In the nebula, which lies around 6,500 light-years from Earth, hot newborn stars that formed from clouds of hydrogen gas shine brightly with ultraviolet light. This intense radiation in turn excites the surrounding hydrogen cloud, making it glow a distinctive shade of red. This red shade is typical of star-forming regions.
Some people see a chicken shape in pictures of this red star-forming region, giving the nebula its nickname — though there is some disagreement over exactly which part of the nebula is chicken-shaped, with various bird-like features in evidence across the picture.
Aside from the glowing gas, another sign of star formation in IC 2944 is the series of opaque black clumps silhouetted against the red background in part of this image. These are examples of a type of object called Bok globules. They appear dark as they absorb the light from the luminous background. However, observations of these dark clouds using infrared telescopes, which are able to see through the dust that normally blocks visible light, have revealed that stars are forming within many of them.
The most prominent collection of Bok globules in this image is known as Thackeray’s Globules, after the South African astronomer who discovered them in the 1950s.

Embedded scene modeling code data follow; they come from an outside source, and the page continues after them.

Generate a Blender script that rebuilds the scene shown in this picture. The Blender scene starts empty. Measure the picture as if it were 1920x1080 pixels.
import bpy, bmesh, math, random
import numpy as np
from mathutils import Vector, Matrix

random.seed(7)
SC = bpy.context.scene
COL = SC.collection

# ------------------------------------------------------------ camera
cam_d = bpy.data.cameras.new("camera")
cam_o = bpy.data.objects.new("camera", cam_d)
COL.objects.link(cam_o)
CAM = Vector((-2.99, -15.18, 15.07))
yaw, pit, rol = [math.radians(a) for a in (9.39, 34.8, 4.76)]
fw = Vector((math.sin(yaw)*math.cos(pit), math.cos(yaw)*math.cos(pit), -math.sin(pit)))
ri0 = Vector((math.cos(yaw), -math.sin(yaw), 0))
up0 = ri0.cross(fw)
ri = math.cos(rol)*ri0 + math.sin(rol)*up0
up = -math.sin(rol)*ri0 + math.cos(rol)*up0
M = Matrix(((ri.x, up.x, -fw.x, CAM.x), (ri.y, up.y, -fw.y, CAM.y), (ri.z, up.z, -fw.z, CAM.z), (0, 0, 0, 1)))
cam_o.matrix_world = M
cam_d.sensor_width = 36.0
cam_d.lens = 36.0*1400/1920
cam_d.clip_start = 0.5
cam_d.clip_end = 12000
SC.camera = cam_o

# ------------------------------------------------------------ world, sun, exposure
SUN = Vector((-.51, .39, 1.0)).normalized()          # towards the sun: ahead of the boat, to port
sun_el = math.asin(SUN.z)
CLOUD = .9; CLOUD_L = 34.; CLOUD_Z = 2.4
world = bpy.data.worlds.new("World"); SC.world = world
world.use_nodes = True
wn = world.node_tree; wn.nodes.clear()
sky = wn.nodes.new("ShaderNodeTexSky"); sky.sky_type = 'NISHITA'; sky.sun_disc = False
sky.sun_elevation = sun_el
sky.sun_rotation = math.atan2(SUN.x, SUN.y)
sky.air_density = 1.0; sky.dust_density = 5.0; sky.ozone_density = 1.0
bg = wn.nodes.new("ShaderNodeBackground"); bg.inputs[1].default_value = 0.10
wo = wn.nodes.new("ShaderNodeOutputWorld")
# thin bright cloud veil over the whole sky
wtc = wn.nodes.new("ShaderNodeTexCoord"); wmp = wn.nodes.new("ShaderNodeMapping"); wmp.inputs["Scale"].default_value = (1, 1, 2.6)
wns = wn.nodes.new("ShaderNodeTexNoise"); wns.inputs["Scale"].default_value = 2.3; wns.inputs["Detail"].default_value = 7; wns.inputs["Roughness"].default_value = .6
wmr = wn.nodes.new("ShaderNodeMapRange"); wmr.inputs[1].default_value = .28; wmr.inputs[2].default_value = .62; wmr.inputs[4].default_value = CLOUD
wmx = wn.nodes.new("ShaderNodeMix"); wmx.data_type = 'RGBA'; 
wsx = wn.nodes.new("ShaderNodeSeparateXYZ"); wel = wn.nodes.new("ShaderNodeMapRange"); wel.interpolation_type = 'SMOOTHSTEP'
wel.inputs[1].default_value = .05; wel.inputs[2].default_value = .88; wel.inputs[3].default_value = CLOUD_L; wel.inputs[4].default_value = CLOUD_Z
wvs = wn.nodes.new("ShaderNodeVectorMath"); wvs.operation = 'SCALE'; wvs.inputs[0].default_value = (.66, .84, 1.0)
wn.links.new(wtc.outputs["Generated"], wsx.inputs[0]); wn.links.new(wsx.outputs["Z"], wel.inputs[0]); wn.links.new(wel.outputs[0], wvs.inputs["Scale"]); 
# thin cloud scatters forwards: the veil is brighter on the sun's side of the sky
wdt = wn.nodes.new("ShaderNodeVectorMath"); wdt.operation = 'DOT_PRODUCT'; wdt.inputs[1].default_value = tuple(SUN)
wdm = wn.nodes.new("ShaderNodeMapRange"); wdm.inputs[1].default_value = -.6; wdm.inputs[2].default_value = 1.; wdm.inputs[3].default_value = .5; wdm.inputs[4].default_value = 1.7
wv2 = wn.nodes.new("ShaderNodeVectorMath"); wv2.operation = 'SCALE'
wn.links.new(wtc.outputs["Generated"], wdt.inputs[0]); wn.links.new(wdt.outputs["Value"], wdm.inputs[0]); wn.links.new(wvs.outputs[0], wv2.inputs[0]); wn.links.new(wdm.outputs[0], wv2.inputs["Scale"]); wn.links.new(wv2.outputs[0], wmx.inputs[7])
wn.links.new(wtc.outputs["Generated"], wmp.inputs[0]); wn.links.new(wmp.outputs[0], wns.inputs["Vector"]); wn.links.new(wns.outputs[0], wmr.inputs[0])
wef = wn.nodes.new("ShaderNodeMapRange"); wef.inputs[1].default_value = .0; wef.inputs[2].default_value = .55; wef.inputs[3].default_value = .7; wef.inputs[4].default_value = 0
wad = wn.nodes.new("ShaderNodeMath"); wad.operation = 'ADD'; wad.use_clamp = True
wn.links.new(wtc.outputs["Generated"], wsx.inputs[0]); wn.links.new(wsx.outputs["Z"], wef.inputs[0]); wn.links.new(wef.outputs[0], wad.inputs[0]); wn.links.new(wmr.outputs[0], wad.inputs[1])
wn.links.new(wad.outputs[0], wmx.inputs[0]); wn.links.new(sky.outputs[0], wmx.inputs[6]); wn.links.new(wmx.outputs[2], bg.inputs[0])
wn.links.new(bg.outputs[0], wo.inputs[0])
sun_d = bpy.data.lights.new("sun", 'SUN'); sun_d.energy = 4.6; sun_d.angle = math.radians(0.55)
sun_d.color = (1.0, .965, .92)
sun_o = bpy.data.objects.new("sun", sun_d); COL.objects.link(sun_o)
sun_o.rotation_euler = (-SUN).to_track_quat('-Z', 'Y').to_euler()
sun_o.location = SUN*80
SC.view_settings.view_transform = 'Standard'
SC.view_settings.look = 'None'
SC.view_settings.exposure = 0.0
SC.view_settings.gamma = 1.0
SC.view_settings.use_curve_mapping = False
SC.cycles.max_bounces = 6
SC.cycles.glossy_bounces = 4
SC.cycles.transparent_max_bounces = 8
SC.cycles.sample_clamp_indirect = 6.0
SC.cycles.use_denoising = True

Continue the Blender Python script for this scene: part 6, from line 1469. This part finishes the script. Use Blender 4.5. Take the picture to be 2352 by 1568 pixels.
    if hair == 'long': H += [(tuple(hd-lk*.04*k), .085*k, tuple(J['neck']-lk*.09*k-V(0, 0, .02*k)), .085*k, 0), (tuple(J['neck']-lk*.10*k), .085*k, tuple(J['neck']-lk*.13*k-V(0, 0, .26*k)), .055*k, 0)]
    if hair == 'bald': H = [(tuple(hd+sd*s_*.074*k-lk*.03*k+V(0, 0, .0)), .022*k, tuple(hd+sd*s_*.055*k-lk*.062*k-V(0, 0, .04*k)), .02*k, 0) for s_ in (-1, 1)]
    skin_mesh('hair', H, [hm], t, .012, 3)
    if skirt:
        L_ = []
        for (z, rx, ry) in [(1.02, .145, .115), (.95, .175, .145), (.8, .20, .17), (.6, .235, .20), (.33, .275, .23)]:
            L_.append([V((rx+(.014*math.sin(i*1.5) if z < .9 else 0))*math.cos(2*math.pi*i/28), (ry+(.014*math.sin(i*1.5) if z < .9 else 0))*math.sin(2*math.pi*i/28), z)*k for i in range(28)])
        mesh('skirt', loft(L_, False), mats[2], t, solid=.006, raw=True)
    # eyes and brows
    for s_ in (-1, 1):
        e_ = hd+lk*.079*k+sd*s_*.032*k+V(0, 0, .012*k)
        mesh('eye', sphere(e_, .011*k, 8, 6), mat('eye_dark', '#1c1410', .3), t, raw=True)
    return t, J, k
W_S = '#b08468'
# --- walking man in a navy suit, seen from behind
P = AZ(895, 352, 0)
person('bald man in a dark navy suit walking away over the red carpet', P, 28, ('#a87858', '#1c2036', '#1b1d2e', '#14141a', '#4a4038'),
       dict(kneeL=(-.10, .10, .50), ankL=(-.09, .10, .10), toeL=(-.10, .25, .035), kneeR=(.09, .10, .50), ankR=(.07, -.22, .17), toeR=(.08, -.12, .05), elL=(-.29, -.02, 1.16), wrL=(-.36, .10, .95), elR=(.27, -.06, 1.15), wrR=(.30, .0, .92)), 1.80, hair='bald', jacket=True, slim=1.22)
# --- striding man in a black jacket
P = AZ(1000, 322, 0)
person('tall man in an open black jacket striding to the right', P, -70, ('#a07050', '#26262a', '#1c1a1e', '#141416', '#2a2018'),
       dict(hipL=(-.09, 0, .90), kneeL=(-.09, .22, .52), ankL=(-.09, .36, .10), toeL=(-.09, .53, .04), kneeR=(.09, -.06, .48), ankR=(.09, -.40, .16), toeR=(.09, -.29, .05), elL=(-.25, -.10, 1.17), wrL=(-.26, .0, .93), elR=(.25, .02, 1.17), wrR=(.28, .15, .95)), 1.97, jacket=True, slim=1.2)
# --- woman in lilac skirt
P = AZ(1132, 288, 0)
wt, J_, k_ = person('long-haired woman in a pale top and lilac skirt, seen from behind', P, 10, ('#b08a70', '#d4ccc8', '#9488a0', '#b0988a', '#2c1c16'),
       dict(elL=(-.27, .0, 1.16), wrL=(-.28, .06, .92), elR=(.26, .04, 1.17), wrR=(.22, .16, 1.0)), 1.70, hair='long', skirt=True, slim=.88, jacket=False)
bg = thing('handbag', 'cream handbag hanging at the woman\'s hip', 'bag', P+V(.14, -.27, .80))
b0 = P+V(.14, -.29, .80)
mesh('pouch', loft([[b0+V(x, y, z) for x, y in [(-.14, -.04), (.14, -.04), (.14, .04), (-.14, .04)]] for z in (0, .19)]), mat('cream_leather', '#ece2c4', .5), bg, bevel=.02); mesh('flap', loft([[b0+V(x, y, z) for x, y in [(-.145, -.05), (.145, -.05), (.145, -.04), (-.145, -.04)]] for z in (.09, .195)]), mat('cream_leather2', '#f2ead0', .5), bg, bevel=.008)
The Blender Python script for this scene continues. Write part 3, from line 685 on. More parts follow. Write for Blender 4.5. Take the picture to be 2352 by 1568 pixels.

Visible among a group of bright stars in the upper right part of the image, these globules feature in a famous image taken by the NASA/ESA Hubble Space Telescope (http://www.spacetelescope.org/images/opo0201a).
While Hubble offers greater detail in its image of this small area, the Wide Field Imager on the MPG/ESO 2.2-meter telescope at the European Southern Observatory’s (ESO) La Silla Observatory captures a much larger panorama in its images, covering an area of sky roughly the size of the Full Moon. Much like a zoom lens on a camera lets a photographer choose the most appropriate field of view when taking a picture, the dramatically different viewpoints captured by different telescopes can offer complementary data to scientists studying astronomical objects that cover an extended area of the sky.
If the stars cocooned in Thackeray’s Globules are still gestating, then the stars of cluster IC 2948, embedded within the nebula, are their older siblings. Still young in stellar terms, at just a few million years old, these stars shine brightly, and their ultraviolet radiation provides much of the energy that lights up the nebula. These glowing nebulae are relatively short-lived in astronomical terms — typically a few million years — meaning that the Lambda Centauri Nebula will eventually fade away as it loses both its gas and its supply of ultraviolet radiation.